Trata-se de uma estratégia no mínimo preocupante ainda mais se lembrarmos que a idade mínima para participar desse evento esportivo foi reduzida de 16 para 14 anos em 2003.

O público jovem é particularmente interessante para a propaganda porque além de comprar para consumo próprio, influencia as compras de familiares e amigos e, no futuro, se tornarão adultos consumidores.

Em um recente artigo publicado na revista Addiction, pesquisadores americanos procuram identificar e relacionar a consciência que adolescentes têm sobre as propagandas de cerveja e o hábito de beber. A pesquisa foi feita com 1.530 alunos do que seria o equivalente a nossa 7ª série.

Este estudo mostrou, entre outras coisas, que o adolescente norte-americano está exposto a um grande número de propagandas de cerveja veiculadas na televisão, principalmente, durante programas esportivos. Propagandas em pontos de venda, como lojas de conveniência ou barracas em estádios e ginásios, além de algumas revistas também foram mencionados. Citando outros estudos do mesmo gênero, os autores afirmam: “As propagandas de álcool claramente fazem parte do mundo do adolescente e sua imersão nesta cultura mercadológica pode contribuir para o inicio precoce do consumo de álcool ou para o hábito de beber quando mais velhos”.

Os autores também citam um artigo de 1988 mostrando que 83% dos jovens de 10 a 17 anos foram capazes de identificar pelo menos 4 em um grupo de 9 propagandas de álcool e 61% conseguiram identificar as marcas em muitas dessas propagandas.

No Brasil, talvez encontra-se uma situação semelhante à da pesquisa, mas seria interessante acrescentar o “mundo virtual”. Uma visita rápida aos sites das grandes marcas é suficiente para perceber a quem eles estão tentando atingir.

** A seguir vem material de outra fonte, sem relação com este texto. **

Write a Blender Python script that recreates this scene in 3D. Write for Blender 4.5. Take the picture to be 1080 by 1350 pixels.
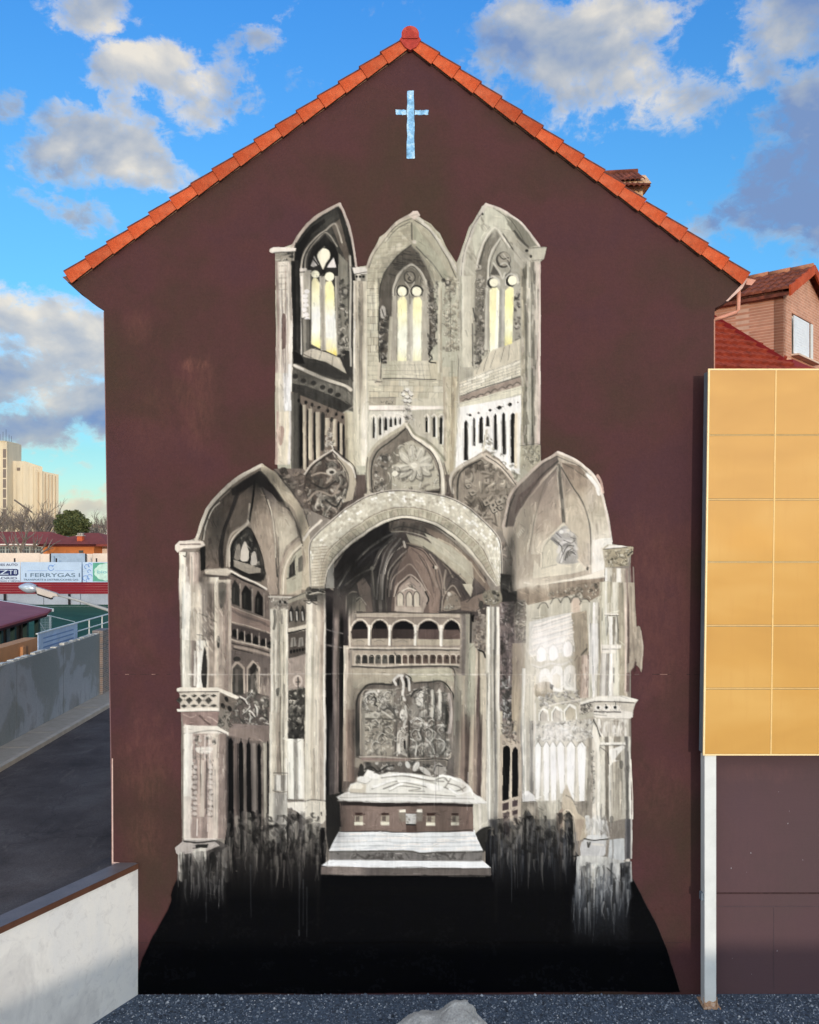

Além do marketing direcionado e penetrante das cervejas, têm-se ainda os milhões de reais gastos em propaganda pelas chamadas bebidas “ice” que visam diretamente ao jovem e mais precisamente às mulheres por seu gosto adocicado e leve.

O artigo da Addiction, publicado em setembro de 2003, cita ainda que, nos Estados Unidos, 73% dos adolescentes, na faixa etária pesquisada, já iniciaram o consumo de álcool. Aqui no Brasil, o CEBRID (Centro Brasileiro de Informações sobre Drogas Psicotrópicas) em seu I Levantamento Domiciliar Sobre o Uso de Drogas Psicotrópicas realizado em 2001, demonstra que, entre os 12 e os 17 anos, 48,3% dos brasileiros já fizeram uso de álcool pelo menos uma vez na vida e 5,2%, na mesma faixa etária, preenchem critérios para dependência.

Culpa só da propaganda?

É ingenuidade acreditar nisso.

Também é ingenuidade não perceber como a inteligência, a persuasão e por que não, a manipulação da propaganda aposta na passividade da população diante de refrões infantis, mulheres bonitas, esportistas e artistas famosos, répteis dirigindo caminhões, crustáceos cheios de ginga e malandragem, tatuagens sedentas e no maniqueísmo do “esse/essa merece” ou “esse/essa não merece”. Aposta também até na preocupação com a balança, ao produzir uma cerveja light.

Muitos fatores influenciam o hábito de beber e o padrão de consumo das pessoas. A propaganda é apenas um deles e não é o mais importante.

Acredita-se que um adulto que diz: ”Poxa, temos que experimentar, porque se o fulano (e nesse ponto cita um famoso diminutivo de pagodeiro que já apareceu até em programa infantil tomando cerveja) deu o seu aval é porque a cerveja deve ser realmente boa.” assume a sua passividade e também assume que nada é mais importante que a propaganda. Seja ela verdadeira ou não.

Chega-se à conclusão de que a propaganda atingiu o ingênuo certo.